What is a value share? I’d argue a stock needs to assign a low-looking valuation to its underlying business, at the very least.
There’s more to ‘value’ than ‘cheap’
But billionaire investor Warren Buffett once said that value and growth are joined at the hip.
In other words, there’s a big difference between uncovering mere cheapness and finding real, enduring value.
And the problem with cheap-but-rubbish businesses is they often tend to become even cheaper after we’ve bought their shares.
So it’s important to tread carefully when hunting for value shares. And that’s why Buffett reckons he prefers to pay a fair price for a “wonderful” business rather than a cheap price for a poor business.
Nevertheless, cheapness — as determined by the traditional valuation indicators — is a reasonable place to begin with stock research. And three stocks have caught my eye right now.
A difficult sector
The first is construction, engineering and consultancy contractor Costain (LSE: COST). With the share price around 55p, the valuation indicators look undemanding. And there’s a net cash position on the balance sheet.
Meanwhile in March, the company delivered an upbeat full-year report with decent showings for revenue, profits and cash flow in 2022. And City analysts predict chunky single-digit percentage advances for earnings this year and in 2024.

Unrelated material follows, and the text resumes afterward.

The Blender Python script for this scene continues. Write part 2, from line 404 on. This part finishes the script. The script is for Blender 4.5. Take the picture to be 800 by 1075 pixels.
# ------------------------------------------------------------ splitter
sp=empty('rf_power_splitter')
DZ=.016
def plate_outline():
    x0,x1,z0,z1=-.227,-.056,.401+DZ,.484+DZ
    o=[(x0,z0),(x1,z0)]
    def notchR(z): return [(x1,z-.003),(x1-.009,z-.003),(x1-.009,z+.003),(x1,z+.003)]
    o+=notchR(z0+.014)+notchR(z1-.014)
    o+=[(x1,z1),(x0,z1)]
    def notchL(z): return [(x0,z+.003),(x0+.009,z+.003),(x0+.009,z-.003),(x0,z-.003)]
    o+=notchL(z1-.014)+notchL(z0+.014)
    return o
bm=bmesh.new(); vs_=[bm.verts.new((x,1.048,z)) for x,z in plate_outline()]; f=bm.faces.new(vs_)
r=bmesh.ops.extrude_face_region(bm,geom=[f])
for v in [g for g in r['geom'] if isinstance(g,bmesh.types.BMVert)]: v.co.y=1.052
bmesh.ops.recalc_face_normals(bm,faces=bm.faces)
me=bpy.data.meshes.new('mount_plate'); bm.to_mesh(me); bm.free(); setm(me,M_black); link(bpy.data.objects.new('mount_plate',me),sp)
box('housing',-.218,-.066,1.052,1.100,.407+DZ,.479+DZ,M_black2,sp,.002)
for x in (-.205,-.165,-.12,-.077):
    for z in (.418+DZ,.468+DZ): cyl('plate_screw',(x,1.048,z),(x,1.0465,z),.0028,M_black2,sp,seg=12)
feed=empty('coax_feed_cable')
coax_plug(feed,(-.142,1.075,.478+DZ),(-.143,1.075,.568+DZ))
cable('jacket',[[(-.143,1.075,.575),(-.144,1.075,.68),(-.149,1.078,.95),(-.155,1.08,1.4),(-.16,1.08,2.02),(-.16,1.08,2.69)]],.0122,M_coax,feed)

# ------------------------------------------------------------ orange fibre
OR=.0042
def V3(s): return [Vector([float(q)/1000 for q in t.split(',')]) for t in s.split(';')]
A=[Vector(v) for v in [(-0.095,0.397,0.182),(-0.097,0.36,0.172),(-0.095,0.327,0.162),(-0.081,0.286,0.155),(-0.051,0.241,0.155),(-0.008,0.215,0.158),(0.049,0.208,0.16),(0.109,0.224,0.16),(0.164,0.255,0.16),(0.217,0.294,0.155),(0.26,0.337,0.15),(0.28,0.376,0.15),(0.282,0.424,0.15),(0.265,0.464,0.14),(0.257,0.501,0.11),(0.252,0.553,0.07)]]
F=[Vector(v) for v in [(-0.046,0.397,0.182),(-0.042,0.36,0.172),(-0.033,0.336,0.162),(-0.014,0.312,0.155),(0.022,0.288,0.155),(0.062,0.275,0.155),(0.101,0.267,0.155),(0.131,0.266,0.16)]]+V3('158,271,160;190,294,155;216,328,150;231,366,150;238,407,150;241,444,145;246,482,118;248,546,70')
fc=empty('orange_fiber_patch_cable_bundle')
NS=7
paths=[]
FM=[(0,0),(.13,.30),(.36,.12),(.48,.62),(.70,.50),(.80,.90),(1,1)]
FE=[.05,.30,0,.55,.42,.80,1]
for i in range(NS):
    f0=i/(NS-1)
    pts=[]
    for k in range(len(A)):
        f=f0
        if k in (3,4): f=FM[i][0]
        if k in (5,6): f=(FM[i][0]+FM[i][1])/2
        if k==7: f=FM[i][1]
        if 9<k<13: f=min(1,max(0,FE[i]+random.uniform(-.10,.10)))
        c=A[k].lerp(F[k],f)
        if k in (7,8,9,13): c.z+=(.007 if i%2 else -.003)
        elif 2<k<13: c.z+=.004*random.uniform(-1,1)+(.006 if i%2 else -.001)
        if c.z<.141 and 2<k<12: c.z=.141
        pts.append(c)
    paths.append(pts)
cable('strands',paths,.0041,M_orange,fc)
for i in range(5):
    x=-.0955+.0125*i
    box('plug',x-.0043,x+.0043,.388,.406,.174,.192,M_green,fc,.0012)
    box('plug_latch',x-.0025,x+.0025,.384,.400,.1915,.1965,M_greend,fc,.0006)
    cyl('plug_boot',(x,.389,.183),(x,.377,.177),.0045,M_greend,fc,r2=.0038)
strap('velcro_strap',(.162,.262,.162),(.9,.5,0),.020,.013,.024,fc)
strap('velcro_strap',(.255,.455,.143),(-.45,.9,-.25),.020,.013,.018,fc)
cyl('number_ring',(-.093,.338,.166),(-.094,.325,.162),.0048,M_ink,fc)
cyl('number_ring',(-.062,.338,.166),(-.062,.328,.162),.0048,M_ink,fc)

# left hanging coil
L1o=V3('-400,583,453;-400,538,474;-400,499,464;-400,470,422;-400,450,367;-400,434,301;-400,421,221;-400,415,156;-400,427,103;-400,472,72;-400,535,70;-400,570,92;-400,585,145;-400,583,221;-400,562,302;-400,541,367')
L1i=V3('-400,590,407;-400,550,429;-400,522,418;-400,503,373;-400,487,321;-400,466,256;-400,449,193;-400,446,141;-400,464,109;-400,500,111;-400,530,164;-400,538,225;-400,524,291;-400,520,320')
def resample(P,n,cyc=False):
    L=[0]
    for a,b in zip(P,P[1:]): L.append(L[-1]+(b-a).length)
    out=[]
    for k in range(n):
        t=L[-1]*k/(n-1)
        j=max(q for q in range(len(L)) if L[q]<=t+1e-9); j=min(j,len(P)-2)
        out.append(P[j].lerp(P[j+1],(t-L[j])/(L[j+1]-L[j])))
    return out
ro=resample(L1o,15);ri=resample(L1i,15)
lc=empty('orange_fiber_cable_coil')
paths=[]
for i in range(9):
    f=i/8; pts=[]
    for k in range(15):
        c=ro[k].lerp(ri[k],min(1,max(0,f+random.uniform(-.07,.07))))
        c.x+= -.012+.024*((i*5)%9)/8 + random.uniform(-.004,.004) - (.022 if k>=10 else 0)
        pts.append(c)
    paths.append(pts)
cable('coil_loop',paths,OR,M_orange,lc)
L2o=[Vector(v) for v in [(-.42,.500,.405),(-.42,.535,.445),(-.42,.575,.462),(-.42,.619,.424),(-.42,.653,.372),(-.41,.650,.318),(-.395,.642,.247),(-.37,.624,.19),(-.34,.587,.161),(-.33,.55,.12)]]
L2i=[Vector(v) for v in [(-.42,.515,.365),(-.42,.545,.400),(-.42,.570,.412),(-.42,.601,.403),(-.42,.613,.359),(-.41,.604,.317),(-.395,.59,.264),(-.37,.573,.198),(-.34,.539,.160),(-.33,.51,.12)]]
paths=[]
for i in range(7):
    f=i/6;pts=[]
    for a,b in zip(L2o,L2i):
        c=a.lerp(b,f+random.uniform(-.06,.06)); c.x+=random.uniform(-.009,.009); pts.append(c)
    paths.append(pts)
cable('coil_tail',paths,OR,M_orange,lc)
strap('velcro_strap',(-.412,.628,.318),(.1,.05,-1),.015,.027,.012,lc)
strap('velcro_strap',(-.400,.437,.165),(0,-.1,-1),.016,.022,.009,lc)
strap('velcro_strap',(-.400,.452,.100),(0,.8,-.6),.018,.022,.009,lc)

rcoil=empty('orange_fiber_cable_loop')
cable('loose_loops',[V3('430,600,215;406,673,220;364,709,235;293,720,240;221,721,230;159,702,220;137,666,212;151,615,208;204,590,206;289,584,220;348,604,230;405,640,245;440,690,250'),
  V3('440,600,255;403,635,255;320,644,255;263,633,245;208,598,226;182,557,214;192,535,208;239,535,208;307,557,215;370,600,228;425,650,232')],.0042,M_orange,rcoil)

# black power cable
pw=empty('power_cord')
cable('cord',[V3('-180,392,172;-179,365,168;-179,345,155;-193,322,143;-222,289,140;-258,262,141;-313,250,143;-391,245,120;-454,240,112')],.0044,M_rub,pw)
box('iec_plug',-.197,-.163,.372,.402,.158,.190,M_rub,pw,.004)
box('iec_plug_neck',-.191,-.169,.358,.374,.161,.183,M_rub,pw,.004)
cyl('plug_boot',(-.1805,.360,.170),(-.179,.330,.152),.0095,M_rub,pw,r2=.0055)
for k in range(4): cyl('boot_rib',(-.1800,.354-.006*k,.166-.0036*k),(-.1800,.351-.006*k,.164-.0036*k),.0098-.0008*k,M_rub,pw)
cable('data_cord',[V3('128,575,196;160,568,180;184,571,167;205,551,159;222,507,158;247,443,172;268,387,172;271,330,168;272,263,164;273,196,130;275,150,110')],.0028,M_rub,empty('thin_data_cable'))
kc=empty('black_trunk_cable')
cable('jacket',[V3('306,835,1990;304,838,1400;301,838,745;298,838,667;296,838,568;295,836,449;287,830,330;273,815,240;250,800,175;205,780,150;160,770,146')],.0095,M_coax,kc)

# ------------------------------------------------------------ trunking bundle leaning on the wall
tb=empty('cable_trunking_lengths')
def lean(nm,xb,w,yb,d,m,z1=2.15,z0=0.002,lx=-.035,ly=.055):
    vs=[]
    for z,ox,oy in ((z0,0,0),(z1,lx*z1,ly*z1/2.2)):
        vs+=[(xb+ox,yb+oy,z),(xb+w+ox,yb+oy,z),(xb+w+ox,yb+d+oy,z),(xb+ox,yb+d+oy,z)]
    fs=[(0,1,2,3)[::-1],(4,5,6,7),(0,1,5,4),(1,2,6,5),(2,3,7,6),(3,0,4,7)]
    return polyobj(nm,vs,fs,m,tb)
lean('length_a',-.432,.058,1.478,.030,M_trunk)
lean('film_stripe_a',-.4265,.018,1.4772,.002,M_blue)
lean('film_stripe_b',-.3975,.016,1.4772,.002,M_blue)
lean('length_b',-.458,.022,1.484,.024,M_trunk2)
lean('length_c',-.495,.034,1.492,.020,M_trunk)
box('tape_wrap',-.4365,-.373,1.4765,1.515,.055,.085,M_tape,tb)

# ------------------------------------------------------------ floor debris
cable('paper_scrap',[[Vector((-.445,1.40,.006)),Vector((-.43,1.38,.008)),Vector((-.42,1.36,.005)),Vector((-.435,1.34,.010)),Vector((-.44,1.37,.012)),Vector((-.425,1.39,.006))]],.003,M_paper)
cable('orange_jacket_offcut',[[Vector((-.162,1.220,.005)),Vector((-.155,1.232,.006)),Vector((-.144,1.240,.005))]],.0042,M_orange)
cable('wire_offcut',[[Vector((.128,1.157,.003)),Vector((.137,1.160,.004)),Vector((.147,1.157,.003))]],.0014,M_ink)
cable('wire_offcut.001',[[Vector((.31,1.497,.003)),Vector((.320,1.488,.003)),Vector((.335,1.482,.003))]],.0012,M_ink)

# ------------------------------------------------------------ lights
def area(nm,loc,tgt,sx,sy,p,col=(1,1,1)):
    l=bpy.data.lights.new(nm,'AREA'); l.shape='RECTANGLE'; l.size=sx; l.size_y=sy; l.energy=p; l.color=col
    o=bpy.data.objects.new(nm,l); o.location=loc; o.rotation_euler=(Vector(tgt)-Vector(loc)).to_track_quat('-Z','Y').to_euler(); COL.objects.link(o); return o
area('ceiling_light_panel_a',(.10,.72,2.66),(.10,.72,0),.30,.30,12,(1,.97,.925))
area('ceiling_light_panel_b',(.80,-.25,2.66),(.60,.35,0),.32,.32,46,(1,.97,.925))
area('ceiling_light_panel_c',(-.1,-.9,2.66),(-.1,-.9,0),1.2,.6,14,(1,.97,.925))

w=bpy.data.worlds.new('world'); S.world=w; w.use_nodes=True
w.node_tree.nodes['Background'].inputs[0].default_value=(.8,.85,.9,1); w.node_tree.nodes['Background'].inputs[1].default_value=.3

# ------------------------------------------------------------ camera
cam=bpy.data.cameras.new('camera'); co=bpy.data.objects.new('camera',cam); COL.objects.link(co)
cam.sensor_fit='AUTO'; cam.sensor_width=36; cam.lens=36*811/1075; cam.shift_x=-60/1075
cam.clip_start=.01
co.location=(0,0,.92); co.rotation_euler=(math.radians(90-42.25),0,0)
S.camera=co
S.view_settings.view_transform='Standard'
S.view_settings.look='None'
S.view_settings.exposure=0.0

However, the sector is a difficult one. And, within it, many similar businesses have failed over the years. In fact, Costain has endured several internal financial crises over its long history.
The most recent of such events was in 2020. And the company raised around £100m from shareholders to shore up its then-creaking balance sheet. Indeed, the long-term earnings history shows much volatility.
Nevertheless, the immediate future looks bright for the business. And I’d consider the stock now, despite the risks.
Construction looks tempting
But I also like the look of construction and regeneration company Morgan Sindall.
In May, the company issued a steady-as-she-goes trading update. And City analysts have pencilled in single-digit percentage earnings increases for this year and next.
Of course, such estimates are not chiselled into stone and could easily change – after all, construction and building is another cyclical sector fraught with challenges.
But with the stock near 1,824p, the valuation looks undemanding. And there’s a net cash position on the balance sheet with a chunky shareholder dividend for investors to collect. This one is firmly on my radar now.
Meanwhile, from the wider building sector, my third choice for further research is housebuilding and land promotion specialist MJ Gleeson.
The business focuses mostly on building affordable homes for first-time buyers. And, as such, the enterprise is exposed to the ups and downs of the property market and the wider UK economy.
However, trading in the year to June 2022 was ‘workmanlike’. And the longer-term supply/demand backdrop looks encouraging for the industry.
With the share price near 443p, Gleeson has a fair valuation and a decent dividend yield. And there’s a modest net cash position on the balance sheet. So despite the risks, I’m keen to dig deeper into this one now.